My school was a strange place. Intoxicating beauty everywhere you looked, and lots of drama. A lot of women without an idea who they were meant to be, but whom this was dawning upon, were projecting a lot of psychological remnants of their childhoods and adolescences onto others. I wanted to talk about the idea of equality, which was a term that was frequently mentioned, but hardly ever achieved. Though I had close friends while there, there were several “frenemies” whose intentions were not clear but who I knew could not be trusted. This became most apparent to me when weird books like “Little Birds” by Anais Nin (there is a story in this book about a crazy pedophile guy who exposes himself to little girls who “fly away like little birds”…and this is poetry??) began circulating as gifts at my birthday parties, and especially when someone I went out on a limb for to be their roommate, despite the cries of many of my close friends not to do so, began attacking me because I was “on aid”. Let’s talk statistics here. 60% of the Wellesley population is on some form of aid to attend that school. 60% of students’ families find it unreasonable or unrealistic to pay upwards of, at that time, an extra $50-60k per year on tuition, room, board, and travel expenses. So, she wasn’t just insulting me, she was insulting, well, 60% of the Wellesley population. The idea up to that point had never occurred to me that a sense of inequality would exist in a so-called need-blind environment, or that housing policies might be modified to accommodate for the wealthier among the student body, at our (the majority’s) expense. However, leave it to one said frenemy to invent that sense of inequality and thus open my eyes to the sinister way in which she envisioned such a utopian world. That was just her way.

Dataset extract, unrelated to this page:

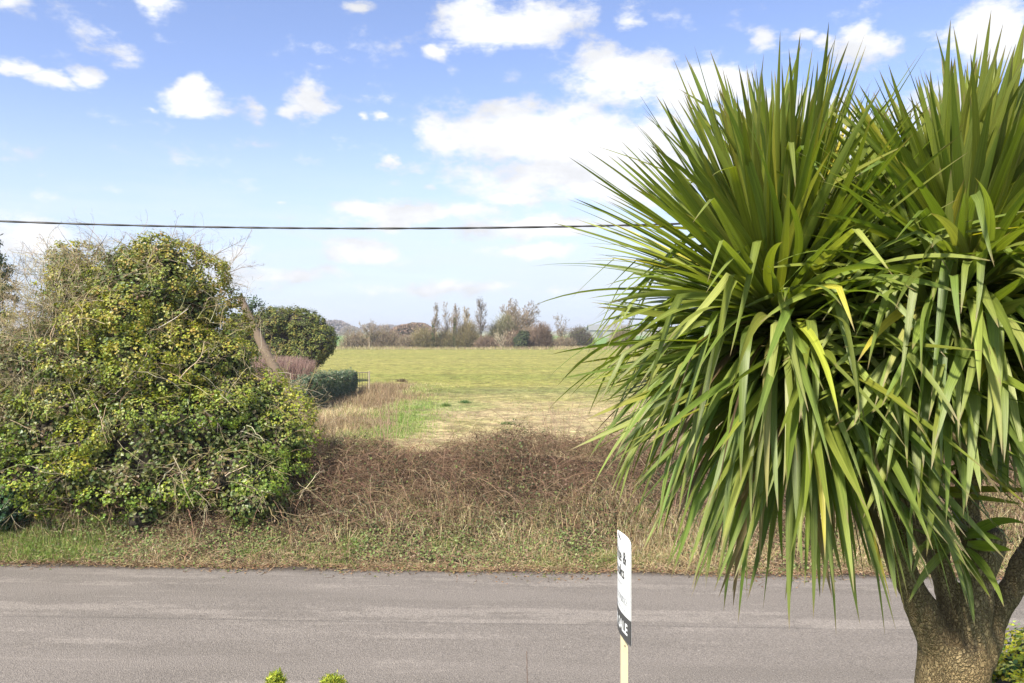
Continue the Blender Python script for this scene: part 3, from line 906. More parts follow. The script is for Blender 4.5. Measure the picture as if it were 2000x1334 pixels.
# ---- purple twig hedge
rng = np.random.default_rng(28)
n = 9000
xx = rng.uniform(-14.6, -11.0, n); yy = rng.uniform(40.5, 43.5, n)
topz = 2.78 + .12 * (vnoise(np.c_[xx, yy], 1.2, 4) - .5) - .35 * np.clip((xx + 11.6) / .6, 0, 1)
zb = rng.uniform(.2, 1, n) * topz * .8
d = np.c_[rng.normal(size=(n, 2)) * .28, np.ones(n)]
pl, rad = grow(rng, np.c_[xx, yy, zb], d, np.minimum(rng.uniform(.35, 1.0, n), topz - zb + .05), .0075, 4, .14, 0, .5)
up_ = np.clip((pl[:, -1, 2] - 1.6) / 1.0, 0, 1)[:, None]
c = pick(rng, n, [[.22, .15, .11], [.28, .20, .13], [.17, .11, .085]]) * (1 - up_) + pick(rng, n, [[.19, .125, .11], [.15, .095, .085], [.24, .165, .14]]) * up_
o = empty('twig_hedge', (-12.8, 42, 0), 'clipped bare hedge of purple-brown twigs behind the ivy-clad fence', 'hedge')
mesh('twigs', [strands(pl, rad, c)], M_twig, o)
mesh('shade_core', core_mesh([[-13.4, 42, 1.1, 1.2, 1.2, 1.35], [-12.2, 42, 1.1, 1.1, 1.2, 1.3]], .95), plain('hedge_core', (.13, .09, .07), .95, .03, 25, .4), o, smooth=True)  # added solid core, its darker tone paints the shade between the twigs


# ---- iron fence with ivy
def bar(p, q, r, sides=6):
    pl = np.array([[p, q]], float)
    return strands(pl, np.full((1, 2), r), None, sides)


M_iron = plain('weathered_iron', (.10, .085, .07), .7, .002, 60, .3)
M_timber = plain('grey_timber', (.36, .30, .22), .85, .004, 30, .3)
fx = lambda y: -10.35 - .018 * (y - 38)
fh = lambda y: 1.72 - (y - 38) * .026
fe_ = empty('iron_fence', (-10.5, 45, 0), 'low iron fence with slim bars turning a corner at its ivy-covered end', 'fence')
pr = []
for y0 in np.arange(38, 52.01, .14):
    pr.append(bar((fx(y0), y0, 0), (fx(y0), y0, fh(y0)), .008, 4))
for hh in (0.02, .22, .9):
    pr.append(bar((fx(38), 38, fh(38) - hh), (fx(52), 52, fh(52) - hh), .018, 5))
mesh('side_panel', pr, M_iron, fe_)
pr = []
yc = 51.9; x0, x1 = fx(52), fx(52) + .95
pr.append(bar((x0, yc, 1.32), (x1, yc, 1.36), .026, 5)); pr.append(bar((x0, yc, .3), (x1, yc, .3), .02, 5))
for xb in np.linspace(x0 + .12, x1 - .1, 5):
    pr.append(bar((xb, yc, 0), (xb, yc, 1.34), .014, 4))
mesh('end_panel', pr, M_iron, fe_)
for xb in (x0, x1):
    mesh('post', [bar((xb, yc, 0), (xb, yc, 1.44), .045, 8)], M_timber, fe_, True)
rng = np.random.default_rng(29)
n = 15000
yy = 38 + 13.4 * rng.uniform(size=n) ** 1.0
tz = fh(yy) + .06 - .1 * rng.uniform(size=n)
zz = rng.uniform(0.02, 1, n) * tz
kk = fbm(np.c_[yy * 1.2, zz * 2], 1.2, 61)
xo = fx(yy) + .06 + (.55 * kk + .25 * (zz / tz) ** 2) * np.clip((52.5 - yy) / 6, .3, 1)
zz = np.maximum(zz, .25 * vnoise(np.c_[yy, yy * 0], .9, 62) * tz * (rng.uniform(size=n) < .8))
pos = np.c_[xo + rng.normal(size=n) * .04, yy, zz]
c = pick(rng, n, [[.05, .085, .04], [.075, .11, .055], [.11, .145, .075], [.16, .14, .08]], [4, 3, 1.5, .7])
n2_ = np.c_[np.full(n, .8), np.full(n, -.7), np.full(n, .3)] + randdir(rng, n) * .7
pos2 = pos[:5000].copy(); pos2[:, 0] = fx(pos2[:, 1]) + rng.uniform(-.35, .1, 5000); pos2[:, 2] = fh(pos2[:, 1]) + .13 * rng.normal(size=5000) * vnoise(pos2, 1.5, 68) * 2 - .03
pos3 = pos[5000:9000].copy(); pos3[:, 1] = 38 - rng.uniform(0, .15, 4000); pos3[:, 0] = fx(38) + rng.uniform(-.9, .25, 4000); pos3[:, 2] = rng.uniform(0.0, fh(38), 4000)
ic = [leaves(rng, pos, n2_, rng.uniform(.07, .13, n), c, .45), leaves(rng, pos2, randdir(rng, 5000) * .5 + [0, -.3, .8], .1, c[:5000], .45),
      leaves(rng, pos3, randdir(rng, 4000) * .5 + [.2, -.9, .2], .1, c[5000:9000], .45)]
tag(mesh('fence_ivy', ic, M_ivy), 'curtain of dark ivy hanging over the iron fence', 'ivy')

# ---- rough dry grass and brambles between fence and field
rng = np.random.default_rng(30)
n = 46000
yy = rng.uniform(21, 58, n); xx = rng.uniform(-12, -3.0, n)
xl = fx(np.maximum(yy, 38)) + .3
bd = -4.4 - .045 * (yy - 22) - 3.2 * (fbm(np.c_[xx, yy], .5, 63) - .2) * np.sqrt(yy / 40) + .8 * np.clip((yy - 44) / 8, 0, 1) + rng.exponential(.7, n)
k = (xx < bd) & ((xx > xl) | (yy < 37)); xx, yy = xx[k], yy[k]; n = len(xx)
br = fbm(np.c_[xx, yy * .6], .35, 64)
h = rng.uniform(.12, .5, n) * (.35 + 1.3 * fbm(np.c_[xx, yy], .6, 65)); h *= np.clip(.55 + (-5.5 - xx) / 4, .45, 1.15)
ln = rng.normal(size=(n, 3)) * .2; ln[:, 2] = 0
cT = pick(rng, n, [[.48, .38, .22], [.40, .30, .17], [.55, .46, .30]]); cB = pick(rng, n, [[.21, .15, .09], [.27, .20, .12], [.33, .26, .16]]); cG = pick(rng, n, [[.22, .27, .08], [.32, .33, .13]])
isB = (br + .10 * ((xx < -7) & (yy < 46)) > .50)[:, None]; isG = (rng.uniform(size=n) < .15 + .6 * np.clip((xx + 7.2 + .03 * (yy - 22)) / 1.5, 0, 1))[:, None]
c = np.where(isB, cB, np.where(isG, cG, cT))
tag(mesh('rough_grass', [blades(rng, np.c_[xx, yy, bank(xx, yy)], h, rng.uniform(.010, .02, n), ln, c)], M_dry), 'tall dry grass and dead bramble between the iron fence and the field', 'dry grass', kind='stuff')
# tufts of the open field (near part)
rng = np.random.default_rng(31)
n = 60000
yy = 21 + 55 * rng.uniform(size=n) ** 1.5; xx = rng.uniform(-.42, .75, n) * yy
k = xx > -7.0 - .05 * (yy - 22); xx, yy = xx[k], yy[k]
k = vnoise(np.c_[xx, yy], 2.2, 66) > .42; xx, yy = xx[k], yy[k]; n = len(xx)
zc = zones(xx, yy)
c = zc * rng.uniform(.65, 1.35, (n, 1))
green = (fbm(np.c_[xx, yy], .8, 67) > .56)[:, None] & (rng.uniform(size=(n, 1)) < .6)
c = np.where(green, pick(rng, n, [[.19, .22, .05], [.26, .27, .07], [.14, .18, .05]]), c)
ln = rng.normal(size=(n, 3)) * .05; ln[:, 2] = 0
h = rng.uniform(.025, .085, n) * (1 + .8 * green[:, 0])
n2_ = 9000
yl_ = rng.normal(35, 5.5, n2_); xl_ = -5.3 - .03 * (yl_ - 35) + rng.normal(size=n2_) * .95
wob_ = fbm(np.c_[xl_, yl_], .7, 69) > .42
yl_, xl_ = yl_[wob_], xl_[wob_]; n2_ = len(yl_)
lush_ = blades(rng, np.c_[xl_, yl_, bank(xl_, yl_)], rng.uniform(.06, .22, n2_), rng.uniform(.012, .024, n2_), rng.normal(size=(n2_, 3)) * [.1, .1, 0],
               pick(rng, n2_, [[.17, .26, .06], [.23, .32, .08], [.30, .34, .12]]))
tag(mesh('field_grass', [lush_, blades(rng, np.c_[xx, yy, bank(xx, yy)], h, rng.uniform(.012, .028, n), ln, c)], M_grass), 'short stubble and grass tufts of the open field', 'grass', kind='stuff')
# separate weed clumps on the field
for i, (px, py, sz, lab, col) in enumerate([(908, 785, .32, 'bluish-green weed clump at the lush edge of the field', [.10, .17, .06]),
                                       (990, 827, .24, 'small green thistle clump alone on the bare straw patch', [.10, .16, .05]),
                                       (785, 743, .42, 'dark brown clump on the yellow-green field beside the fence corner', [.12, .09, .06]),
                                       (870, 790, .26, 'low green weed tuft just left of the bluish clump', [.14, .2, .06])]):
    Yc = (H) * F / (py + 4 - 645); xc = (px - 1000) / F * Yc
    n = 260
    q = rng.normal(size=(n, 3)) * sz * .45; q[:, 2] = 0
    tag(mesh('weed_clump', [blades(rng, np.c_[xc, Yc, 0] + q, rng.uniform(.3, 1, n) * sz, sz * .08, rng.normal(size=(n, 3)) * [sz * .4, sz * .4, 0], pick(rng, n, [col]))], M_grass), lab, 'weed')


# ------------------------------------------------------------------ far hedgerow
def bare_tree(name, px, pyb, pyt, Yd, wpx, label, group=None, col=None, nroot=1, spread=.35, lev=(16, 8, 5), ivyh=0, seed=0, upright=.1, rtr=.018, twigr=.022, cat='tree', fork=None):
    rng = np.random.default_rng(100 + seed)
    base = P(px, pyb, Yd); base[2] = 0.0
    ht = P(px, pyt, Yd)[2]
    wd = wpx / F * Yd / 2
    o = empty(name, base, label, cat, group)
    col = col or [[.20, .16, .11], [.26, .21, .15]]
    fk = fork if fork is not None else 1.0
    if nroot == 1:
        tl = ht * (.84 if upright > .2 else .45)
        pl, rad = grow(rng, base[None], np.array([[rng.normal() * .03, 0, 1.]]), tl, ht * rtr, 9, .02, 0, .25)
        mesh('trunk', [strands(pl, rad, pick(rng, 1, col), 7)], M_twig, o, True)
        t0 = .22 if upright > .2 else .35
        r1 = wd / max(tl, .1) * (1.9 if upright > .2 else 1.3)
        p1, q1 = children(rng, pl, rad, lev[0] * 2, r1 if upright > .2 else max(r1, (ht - tl) / tl * .8), 38 if upright > .2 else 36, .5, t0, 6, .08, upright)
    else:
        a = rng.uniform(0, 6.283, nroot)
        d = np.c_[np.cos(a) * spread, np.sin(a) * spread, np.ones(nroot)] * [rng.uniform(.3, 1) if 0 else 1, 1, 1]
        sc = rng.uniform(.2, 1, nroot)[:, None]; d[:, :2] *= sc
        pl, rad = grow(rng, base[None] + rng.normal(size=(nroot, 3)) * [wd * .12, .2, 0], d, ht * rng.uniform(.68, .88, nroot), ht * rtr * .6, 8, .07, .02, .25)
        mesh('trunk', [strands(pl, rad, pick(rng, nroot, col), 5)], M_twig, o, True)
        p1, q1 = children(rng, pl, rad, lev[0], .34, 36, .5, .15, 5, .1, upright)
    p2, q2 = children(rng, p1, q1, lev[1], .45, 36, .55, .2, 4, .1, .06)
    p3, q3 = children(rng, p2, q2, lev[2], .5, 36, .7, .2, 3, .1, .05)
    q2 = np.maximum(q2, twigr); q3 = np.maximum(q3, twigr * .7)
    mesh('branches', [strands(p1, q1, pick(rng, len(p1), col)), strands(p2, q2, pick(rng, len(p2), col)), strands(p3, q3, pick(rng, len(p3), col))], M_twig, o)
    if ivyh:
        n = 2600
        z = rng.uniform(0, 1, n) ** 1.2 * ht * ivyh
        rr = wd * .42 * (1 - z / (ht * ivyh) * .75) * rng.uniform(.3, 1, n) * (.7 + .6 * vnoise(np.c_[z * 0, z, z], .8, seed))
        a = rng.uniform(0, 6.283, n)
        pos = np.c_[base[0] + np.cos(a) * rr, base[1] + np.sin(a) * rr, z]
        mesh('ivy', [leaves(rng, pos, np.c_[np.cos(a), np.sin(a), a * 0 + .3] + randdir(rng, n) * .6, .3, pick(rng, n, [[.05, .08, .03], [.08, .11, .04]]))], M_foliage, o)
    return o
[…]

I guess I never forgot that, one because that friend is not actively in my life anymore, and two because I received a lot of warnings from, I believe, a benevolent God (although I may be mistaken; it could have been the voice of evil), not to march forth and live with these people. They became my “friends,” and I learned to love them, but I also learned to accept less than the world could offer me, and that sent me into a spiral of self-destruction, punctuated by one unhealthy relationship after another.
I guess I want a record of this so my kids, when I have them, my friends, when I see them, can decode my past. And, you know, the internet is forever. Or so they say!